America After Vietnam

I think a lot of Americans living today don’t know that much about the 1970s, and especially what the mood was like in the country at that time. I was among that generation whose childhoods were colored by two oppressively monolithic events - the defeat in Vietnam, and Richard Nixon’s resignation of the presidency post-Watergate.

It wasn’t a happy period.

I mean, the mood at the time was understandable. America was supposed to be the place of happy endings where the good guys won and the bad guys went to jail. That was the world as my father’s generation understood the world: apple pie, hot rods, Vince Lombardi’s Packers winning another title, Marilyn Monroe’s uncooperative skirt under the subway vent. Nothing ahead but a perpetual red, white, and blue afternoon with hazy edges shaded in bedraggled sepia tones.

America before the Southeast Asian conflict (or war, or invasion, or however you look at it) never took into account the day when we would be the ones sulking with our tails between our legs, defeated by essentially a peasant army in black pajamas wielding second-hand Soviet- and Chinese equipment. The same USA that helped smash Fortress Europe in World War II couldn’t properly dispense with one long jungle trail.

By 1975 (I was six years old, then) it was all over. America pulled out of Saigon in a flurry of helicopters frantically scrambling to bring as many as could travel out of the hands of the advancing North Vietnamese army.

None of this was supposed to happen. But, happen it did.

And it was like this pall settled over the country in those years. The defeat had people pointing fingers at each other, at the soldiers who fought, and at the politicians who’d prosecuted the war.
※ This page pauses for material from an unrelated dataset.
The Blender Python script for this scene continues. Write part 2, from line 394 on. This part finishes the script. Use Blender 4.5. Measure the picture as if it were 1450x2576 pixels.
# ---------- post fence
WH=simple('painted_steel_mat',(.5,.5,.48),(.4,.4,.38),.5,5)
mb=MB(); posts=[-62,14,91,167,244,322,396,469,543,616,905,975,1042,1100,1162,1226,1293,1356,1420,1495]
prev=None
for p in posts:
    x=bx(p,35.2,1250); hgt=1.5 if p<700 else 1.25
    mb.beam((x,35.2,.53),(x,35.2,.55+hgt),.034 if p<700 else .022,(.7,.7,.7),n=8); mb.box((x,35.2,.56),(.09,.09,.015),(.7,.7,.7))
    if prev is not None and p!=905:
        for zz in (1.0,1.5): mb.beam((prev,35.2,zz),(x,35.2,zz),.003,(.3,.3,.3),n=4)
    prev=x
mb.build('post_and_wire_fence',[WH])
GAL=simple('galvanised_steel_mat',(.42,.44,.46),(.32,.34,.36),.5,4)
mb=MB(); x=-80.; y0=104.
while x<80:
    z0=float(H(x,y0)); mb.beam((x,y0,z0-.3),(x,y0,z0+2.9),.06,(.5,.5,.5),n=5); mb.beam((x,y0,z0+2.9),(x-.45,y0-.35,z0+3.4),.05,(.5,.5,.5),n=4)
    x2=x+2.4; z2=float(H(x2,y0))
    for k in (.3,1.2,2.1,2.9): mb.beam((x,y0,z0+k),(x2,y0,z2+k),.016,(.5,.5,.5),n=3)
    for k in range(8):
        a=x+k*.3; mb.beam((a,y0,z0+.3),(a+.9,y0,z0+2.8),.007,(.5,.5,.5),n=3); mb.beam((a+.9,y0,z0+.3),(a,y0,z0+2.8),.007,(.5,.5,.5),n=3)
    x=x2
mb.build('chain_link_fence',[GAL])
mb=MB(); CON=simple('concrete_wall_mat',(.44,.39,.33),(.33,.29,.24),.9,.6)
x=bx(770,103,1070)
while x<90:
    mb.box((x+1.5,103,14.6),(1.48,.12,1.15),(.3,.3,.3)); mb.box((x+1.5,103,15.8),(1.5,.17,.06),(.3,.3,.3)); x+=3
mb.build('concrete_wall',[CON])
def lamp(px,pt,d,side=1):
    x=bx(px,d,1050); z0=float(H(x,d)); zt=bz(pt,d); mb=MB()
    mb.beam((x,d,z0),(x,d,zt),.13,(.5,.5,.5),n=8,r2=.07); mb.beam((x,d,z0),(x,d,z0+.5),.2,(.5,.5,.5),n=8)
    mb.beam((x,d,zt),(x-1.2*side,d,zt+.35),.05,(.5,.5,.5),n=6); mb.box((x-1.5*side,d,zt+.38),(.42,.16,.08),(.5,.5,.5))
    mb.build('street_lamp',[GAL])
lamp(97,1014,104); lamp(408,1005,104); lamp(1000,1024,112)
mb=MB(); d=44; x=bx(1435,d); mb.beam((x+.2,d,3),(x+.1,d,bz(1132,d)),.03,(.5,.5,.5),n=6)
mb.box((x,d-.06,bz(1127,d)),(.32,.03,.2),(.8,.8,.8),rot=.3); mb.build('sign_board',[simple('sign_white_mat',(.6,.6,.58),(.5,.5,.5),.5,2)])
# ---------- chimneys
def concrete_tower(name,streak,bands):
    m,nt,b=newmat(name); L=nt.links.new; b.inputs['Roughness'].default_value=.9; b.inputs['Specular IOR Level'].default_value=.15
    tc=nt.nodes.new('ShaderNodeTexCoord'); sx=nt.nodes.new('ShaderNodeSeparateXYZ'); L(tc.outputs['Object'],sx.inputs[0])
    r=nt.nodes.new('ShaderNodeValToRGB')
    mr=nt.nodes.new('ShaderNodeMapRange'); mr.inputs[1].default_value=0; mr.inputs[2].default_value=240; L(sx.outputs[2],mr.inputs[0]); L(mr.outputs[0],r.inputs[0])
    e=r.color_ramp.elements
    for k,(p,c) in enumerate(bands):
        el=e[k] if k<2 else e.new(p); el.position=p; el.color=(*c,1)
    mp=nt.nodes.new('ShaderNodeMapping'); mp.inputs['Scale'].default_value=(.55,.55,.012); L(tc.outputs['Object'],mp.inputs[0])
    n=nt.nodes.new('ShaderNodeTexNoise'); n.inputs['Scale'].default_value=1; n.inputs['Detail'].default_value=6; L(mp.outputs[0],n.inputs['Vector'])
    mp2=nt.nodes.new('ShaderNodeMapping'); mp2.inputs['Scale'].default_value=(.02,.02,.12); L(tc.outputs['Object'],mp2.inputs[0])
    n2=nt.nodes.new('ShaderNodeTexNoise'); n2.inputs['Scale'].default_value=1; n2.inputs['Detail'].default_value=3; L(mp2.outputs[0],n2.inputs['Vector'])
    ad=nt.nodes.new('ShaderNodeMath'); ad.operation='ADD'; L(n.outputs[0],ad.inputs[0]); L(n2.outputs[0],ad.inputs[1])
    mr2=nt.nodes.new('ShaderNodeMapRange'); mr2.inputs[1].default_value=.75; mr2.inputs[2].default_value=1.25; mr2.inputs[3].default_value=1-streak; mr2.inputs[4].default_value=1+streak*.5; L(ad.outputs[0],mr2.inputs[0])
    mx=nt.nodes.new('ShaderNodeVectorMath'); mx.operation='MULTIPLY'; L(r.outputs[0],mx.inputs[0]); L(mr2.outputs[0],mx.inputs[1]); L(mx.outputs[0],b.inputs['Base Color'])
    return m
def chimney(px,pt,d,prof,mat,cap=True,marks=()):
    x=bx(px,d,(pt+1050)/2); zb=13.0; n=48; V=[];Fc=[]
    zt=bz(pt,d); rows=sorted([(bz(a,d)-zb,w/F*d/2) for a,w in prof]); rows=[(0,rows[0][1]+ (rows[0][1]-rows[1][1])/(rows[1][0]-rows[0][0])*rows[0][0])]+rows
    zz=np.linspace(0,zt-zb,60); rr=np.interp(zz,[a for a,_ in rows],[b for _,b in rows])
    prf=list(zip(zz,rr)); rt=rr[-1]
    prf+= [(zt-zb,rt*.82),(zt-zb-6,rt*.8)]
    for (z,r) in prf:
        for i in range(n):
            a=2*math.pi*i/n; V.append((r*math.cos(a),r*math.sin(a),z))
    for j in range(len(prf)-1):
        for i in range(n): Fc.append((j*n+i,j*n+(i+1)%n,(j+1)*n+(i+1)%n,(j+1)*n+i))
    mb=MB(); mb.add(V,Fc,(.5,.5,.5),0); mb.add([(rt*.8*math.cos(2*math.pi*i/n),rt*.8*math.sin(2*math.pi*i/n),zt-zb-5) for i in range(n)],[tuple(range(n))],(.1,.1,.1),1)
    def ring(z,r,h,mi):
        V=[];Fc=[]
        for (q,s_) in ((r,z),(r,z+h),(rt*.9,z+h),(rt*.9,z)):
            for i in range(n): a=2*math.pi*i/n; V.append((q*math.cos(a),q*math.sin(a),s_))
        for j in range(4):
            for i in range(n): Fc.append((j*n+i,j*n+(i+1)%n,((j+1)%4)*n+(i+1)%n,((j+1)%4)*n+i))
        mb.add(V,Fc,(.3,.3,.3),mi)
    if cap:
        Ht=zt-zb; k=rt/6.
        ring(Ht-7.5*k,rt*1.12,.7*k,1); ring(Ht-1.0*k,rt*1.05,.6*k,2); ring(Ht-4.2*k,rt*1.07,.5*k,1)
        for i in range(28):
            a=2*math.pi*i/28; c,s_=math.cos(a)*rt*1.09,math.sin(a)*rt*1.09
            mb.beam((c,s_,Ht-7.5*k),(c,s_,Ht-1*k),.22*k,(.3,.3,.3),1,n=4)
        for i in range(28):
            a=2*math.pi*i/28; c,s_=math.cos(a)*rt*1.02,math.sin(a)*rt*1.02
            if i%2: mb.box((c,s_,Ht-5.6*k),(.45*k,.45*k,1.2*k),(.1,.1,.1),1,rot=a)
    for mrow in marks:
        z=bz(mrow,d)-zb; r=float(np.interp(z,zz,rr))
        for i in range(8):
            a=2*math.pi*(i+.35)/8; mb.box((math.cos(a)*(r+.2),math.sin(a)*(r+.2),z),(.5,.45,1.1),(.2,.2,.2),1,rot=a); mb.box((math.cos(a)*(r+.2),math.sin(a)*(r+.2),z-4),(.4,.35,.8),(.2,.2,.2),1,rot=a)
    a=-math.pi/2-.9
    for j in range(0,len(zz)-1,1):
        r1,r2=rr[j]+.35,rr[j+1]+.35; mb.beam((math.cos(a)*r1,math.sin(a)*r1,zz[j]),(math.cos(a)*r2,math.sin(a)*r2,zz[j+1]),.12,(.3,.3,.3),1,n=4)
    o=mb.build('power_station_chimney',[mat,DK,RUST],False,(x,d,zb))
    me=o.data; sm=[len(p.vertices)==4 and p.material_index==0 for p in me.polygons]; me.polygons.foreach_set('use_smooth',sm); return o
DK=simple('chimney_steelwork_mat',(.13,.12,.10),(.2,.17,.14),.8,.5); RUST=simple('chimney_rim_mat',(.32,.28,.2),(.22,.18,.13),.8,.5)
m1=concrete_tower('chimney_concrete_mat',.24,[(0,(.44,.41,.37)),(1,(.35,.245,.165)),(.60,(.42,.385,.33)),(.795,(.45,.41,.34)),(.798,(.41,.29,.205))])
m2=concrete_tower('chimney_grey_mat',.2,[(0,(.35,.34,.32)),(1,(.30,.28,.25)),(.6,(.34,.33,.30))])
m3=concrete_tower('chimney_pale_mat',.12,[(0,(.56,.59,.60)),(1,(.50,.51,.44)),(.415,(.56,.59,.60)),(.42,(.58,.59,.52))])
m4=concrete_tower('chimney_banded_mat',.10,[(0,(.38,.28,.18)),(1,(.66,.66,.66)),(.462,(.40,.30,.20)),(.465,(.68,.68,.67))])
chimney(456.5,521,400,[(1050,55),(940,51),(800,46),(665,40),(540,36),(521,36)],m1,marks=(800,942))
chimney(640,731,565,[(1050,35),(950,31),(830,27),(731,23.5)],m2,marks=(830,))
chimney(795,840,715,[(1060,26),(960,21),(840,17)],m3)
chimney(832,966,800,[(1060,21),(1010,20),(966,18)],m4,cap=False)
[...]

It’s true that Nixon hit the door after a scandal involving burglars busted while casing the Watergate building in DC, but it may as well have been a vengeful judgment by the American people upon Tricky Dick what truly did him in, at least in terms of his presidential legacy. Not that he ever got in any real trouble.

In the end the good guys lost, and the bad guy got off, Scott-free on a helicopter ride of his own.

And then everybody got real bummed out. That was the condition of things culturally until the end of the decade.